Sorry, but while I do think she may be a little paranoid I think it's also understandable for her to feel that way


Regarding the X FACTOR aired on 28th April, the legal advisor of a Womens Activist, AIDWA or something i think, goes on to say that there should be enough female representation on the board of the Court Martial to ensure justice!...Heights!


So? You don't think a more gender-equitable representation is a good idea because?

Sir I have nothing but respect for the services and their personnel, but I don't believe that the best way to support them is to blindly run down anyone who has the temerity to challenge them in some way.

Anjali Gupta's case is sub judice, so it makes no sense for us to announce our verdicts before the honourable judge does.

We really need to kep a sense of objectivity in cases like these. You weren't there were you? Then wait for the details and the verdict.
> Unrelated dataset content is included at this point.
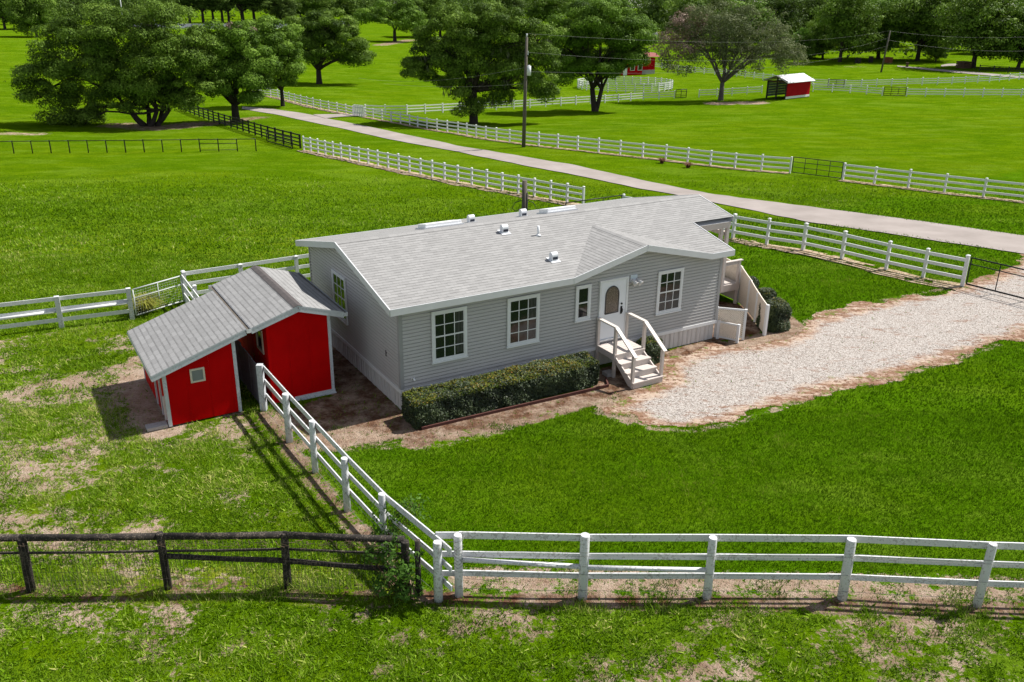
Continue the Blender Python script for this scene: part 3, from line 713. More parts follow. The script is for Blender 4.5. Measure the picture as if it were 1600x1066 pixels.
window(house,6.01,6.59,1.75,2.94,PFo,1,2,True); window(house,9.32,10.41,1.40,2.93,PFo,3,4,True,cur=((.70,.98,.05,.98),))
window(house,4.07,5.28,1.40,2.97,lambda u,z,o:(-.034-o,u,z),3,4,True)
window(house,4.3,5.5,1.4,2.9,lambda u,z,o:(L+.034+o,u,z),2,2,True)
# front door
b=MB(); x0,x1,z0,z1=7.0,8.0,.93,2.90
for q in ((x0-.07,x0,z0,z1+.07),(x1,x1+.07,z0,z1+.07),(x0,x1,z1,z1+.07)): b.box(q[0],q[1],-.085,-.005,q[2],q[3])
b.box(x0-.07,x1+.07,-.105,-.005,z0-.05,z0)
frame_=b.build('door_frame',M_trim,house)
b=MB(); b.box(x0+.003,x1-.003,-.062,-.012,z0+.003,z1-.003); door=b.build('front_door',painted('door_white',(.74,.76,.80),.03,.4,1),house)
def arch(mb,xa,xb,za,zb,y,n=14):
    r=(xb-xa)/2; c=(xa+xb)/2; return [(xa,y,za),(xb,y,za)]+[(c+r*math.cos(math.pi*i/n),y,zb-r+r*1.15*math.sin(math.pi*i/n)) for i in range(n+1)]
b=MB(); b.face(arch(b,7.20,7.68,1.83,2.66,-.070)); b.build('door_glass',M_doorglass,door)
b=MB(); P_=arch(b,7.18,7.70,1.81,2.68,-.068)+[]; P_.append(P_[0]); b.tube(P_,.022,6); b.build('glass_trim',M_cap,door)
b=MB(); b.box(7.80,7.87,-.078,-.062,1.72,1.98); b.tube([(7.835,-.076,1.80),(7.835,-.126,1.80),(7.835,-.131,1.90),(7.835,-.076,1.92)],.018,8); b.tube([(7.835,-.062,2.07),(7.835,-.091,2.07)],.032,10); b.build('door_handle',M_blackmetal,door)
b=MB(); b.box(8.16,8.42,-.07,-.012,2.74,2.98)
lamp=b.build('porch_light',painted('lamp_white',(.6,.66,.74),.03,.4,2),house)
for xx in (8.20,8.40):
    b=MB(); b.tube([(xx,-.05,2.84),(xx+.02,-.12,2.80),(xx+.06,-.24,2.70)],[.035,.06,.10],12); b.build('lamp_head',painted('lamp_glass',(.62,.60,.60),.05,.25,3),lamp)
b=MB(); b.tube([(.36,-.01,1.0),(.36,-.12,1.0),(.36,-.15,.96)],.03,8); b.box(.30,.42,-.03,-.012,.96,1.04); b.build('spigot_cover',M_trim,house)
b=MB(); b.box(-.05,-.016,.95,1.0,1.42,1.60); b.build('wall_hook',M_cap,house)
# porch on the right end
b=MB(); b.box(12.46,14.34,1.93,2.03,zmain(1.9)-.42,zmain(1.9)-.19); b.box(14.2,14.34,2.03,7.6,3.05,3.2); b.build('porch_beam',M_beige,house)
for (x,y) in ((14.26,2.0),(13.98,2.02),(14.26,7.5)):
    b=MB(); b.box(x-.06,x+.06,y-.06,y+.06,.85,zmain(min(y,3.8))-.43 if y<3 else 3.06); b.build('porch_post',M_beige,house)
b=MB()
b.box(12.2,15.6,2.45,7.4,.80,.86)
for k in range(24): b.box(12.2,15.6,2.45+k*.2,2.45+k*.2+.185,.862,.885)
b.box(12.2,15.6,2.41,2.448,.60,.88); b.box(15.602,15.64,2.41,7.4,.60,.88)
deck=b.build('porch_deck',M_beige,house)
for (x,y) in ((15.55,2.47),(15.55,4.9),(15.55,7.3),(12.3,2.47)):
    b=MB(); b.box(x-.05,x+.05,y-.05,y+.05,0,1.78); b.build('railing_post',M_beige,deck)
b=MB(); b.box(12.2,15.7,2.40,2.54,1.785,1.825); b.box(12.35,15.5,2.45,2.49,1.66,1.75); b.build('railing',M_beige,deck)
# ------------------------------------------------------------------ entry steps
steps=thing('entry_steps','beige wooden steps with handrails below the white front door','steps',LW(7.5,-1.0,0),YAW)
def sl_(x,y,z): return (x-7.5,y+1.0,z)
b=MB(); b.hexa([sl_(x,y,z) for z in (.70,.76) for y in (-1.07,-.05) for x in (6.93,8.08)])
for k in range(7): 
    y0=-1.09+k*.148; b.hexa([sl_(x,y,z) for z in (.762,.80) for y in (y0,y0+.14) for x in (6.90,8.11)])
b.build('landing',M_beige,steps)
for k,(zt,yf) in enumerate(((.60,-1.42),(.40,-1.75),(.20,-2.08))):
    b=MB(); b.hexa([sl_(x,y,z) for z in (zt-.04,zt) for y in (yf,yf+.335) for x in (6.90,8.11)]); b.build('tread',M_beige,steps)
    b=MB(); b.hexa([sl_(x,y,z) for z in (max(zt-.20,.0),zt-.042) for y in (yf+.02,yf+.045) for x in (6.95,8.06)]); b.build('riser',M_beige,steps)
b=MB(); b.hexa([sl_(x,y,z) for z in (.60,.758) for y in (-1.08,-1.055) for x in (6.95,8.06)]); b.build('riser',M_beige,steps)
for x in (6.92,8.05):
    b=MB(); P_=[(-2.06,0),(-2.06,.155),(-1.70,.36),(-1.1,.70),(-.05,.70),(-.05,.58),(-1.0,.58),(-1.35,.34),(-1.8,0)]
    i0=[sl_(x,y,z) for y,z in P_];i1=[sl_(x+.04,y,z) for y,z in P_]
    b.face(i0);b.face(i1[::-1])
    for j in range(len(P_)): b.face([i0[j],i1[j],i1[(j+1)%len(P_)],i0[(j+1)%len(P_)]][::-1])
    b.build('stringer',M_beige,steps)
for x in (6.93,8.08):
    for y,z0,z1 in ((-.09,.0,1.70),(-1.02,0,1.70),(-1.98,.0,1.06)):
        b=MB(); b.hexa([sl_(x+i*.045,y+j*.045,z) for z in (z0,z1) for j in (-1,1) for i in (-1,1)]); b.build('handrail_post',M_beige,steps)
    b=MB(); b.bar(sl_(x,-.02,1.72),sl_(x,-1.06,1.72),.13,.045); b.bar(sl_(x,-1.03,1.722),sl_(x,-2.10,1.06),.13,.045); b.build('handrail',painted('handrail_paint',(.62,.57,.53),.06,.5,2),steps)
b=MB(); b.hexa([sl_(x,y,z) for z in (0,.12) for y in (-.95,-.65) for x in (6.75,7.05)]); b.build('pier_block',M_concrete,steps)
# ------------------------------------------------------------------ screens beside the right end of the house
def lattice(name,label,a,b_,zt,posts=True):
    a=np.array(a);b_=np.array(b_); t=thing(name,label,'screen',LW(*a),YAW)
    d=b_-a; Ln=np.hypot(*d); d/=Ln; nrm=np.array([-d[1],d[0]])
    P=lambda s,z,o: (d[0]*s+nrm[0]*o,d[1]*s+nrm[1]*o,z)
    for s in (0,Ln):
        m=MB(); m.hexa([P(s+i*.045,z,o*.045) for z in (0,zt+.03) for o in (-1,1) for i in (-1,1)]); m.build('post',M_trim,t)
    m=MB()
    for z in (.06,zt-.04): m.hexa([P(s,zz,o) for zz in (z,z+.06) for o in (-.02,.02) for s in (.05,Ln-.05)])
    m.build('rail',M_trim,t)
    m=MB(); w_,h_=Ln-.1,zt-.16; st_=.075
    for sgn in (1,-1):
        c=-h_
        while c<w_:
            s0,s1=max(c,0),min(c+h_,w_)
            if s1-s0>.02:
                if sgn>0: p0,p1=(s0,s0-c),(s1,s1-c)
                else: p0,p1=(s0,h_-(s0-c)),(s1,h_-(s1-c))
                m.bar(P(.05+p0[0],.12+p0[1],.006*sgn),P(.05+p1[0],.12+p1[1],.006*sgn),.008,.034,up=(0,0,1))
            c+=st_
    m.build('lattice',M_cream,t); return t
lattice('lattice_screen','tall white lattice screen at the right front corner of the house',(12.30,.10),(13.0,-.60),1.12)
lattice('lattice_screen','low white lattice screen in front of the taller lattice',(12.26,-.08),(12.60,-.72),.66)
pf=thing('panel_fence','cream solid panel fence with a swooping top beside the porch deck','fence',LW(14.0,-.66),YAW)
pts=[(14.0,-.66,1.14),(14.72,.52,1.18),(15.33,1.55,1.30),(15.78,2.55,1.52),(15.88,4.6,1.72),(15.9,6.8,1.75)]
for i,((xa,ya,za),(xb,yb,zb)) in enumerate(zip(pts[:-1],pts[1:])):
    m=MB(); n=6; d=np.array([xb-xa,yb-ya]);d/=np.hypot(*d);nn=np.array([-d[1],d[0]])*.018
    for k in range(n):
        P8=[]
        for z_i in (0,1):
            for o in (-1,1):
                for t_ in (k/n,(k+1)/n):
                    sw=za+(zb-za)*t_ - .015*math.sin(math.pi*t_)
                    x=xa+(xb-xa)*t_-14.0+nn[0]*o; y=ya+(yb-ya)*t_+.66+nn[1]*o
                    P8.append((x,y,sw if z_i else .04))
        m.hexa(P8)
    m.build('panel',M_cream,pf)
for i,(x,y,z) in enumerate(pts):
    m=MB(); m.box(x-14.0-.05,x-14.0+.05,y+.66-.05,y+.66+.05,0,z+(.03 if i in (0,5) else -.03)); m.build('post',M_trim,pf)
# red timber edging along the hedge
e=MB(); e.bar((0,0,.035),(6.35,-.2,.035),.05,.09); e.bar((6.35,-.2,.036),(6.62,.3,.036),.05,.09)
tag(e.build('garden_edging',M_redwood),'thin dark red timber edging in front of the long hedge','edging'); bpy.data.objects['garden_edging'].location=tuple(LW(.0,-1.32)); bpy.data.objects['garden_edging'].rotation_euler=(0,0,YAW)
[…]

Either way, the image and traditions of our forces are much to high to be tarnished by the actions of a few blackguards, whoever they are.

Thanks

My dear Jaeger, I never said having women representation on the board is a bad idea. You're getting me wrong. All i said was instead of concentrating on the Court Martial, that lady was more interested in the involment of women. Even if it were an all woman board, the verdict would still remain the same dear! The very fact that the women activist wants female rep on the board itself shows she has no faith in the GCM. Remember, this is a GCM not of sexual harrasment but of other charges against her. There is no "good" or "bad" idea here.
Secondly, we havent announced any verdict for or against her, she is innocent until proven otherwise. Thats for the GCM to decide.
Lastly, nobody is supporting anyone here. For all you know she may be acquitted. The point was not about "blindly" supporting them but of how the TV news channel reported and discussed it. Read the earlier posts before making any comment. And btw, me being there doesnt fit in here.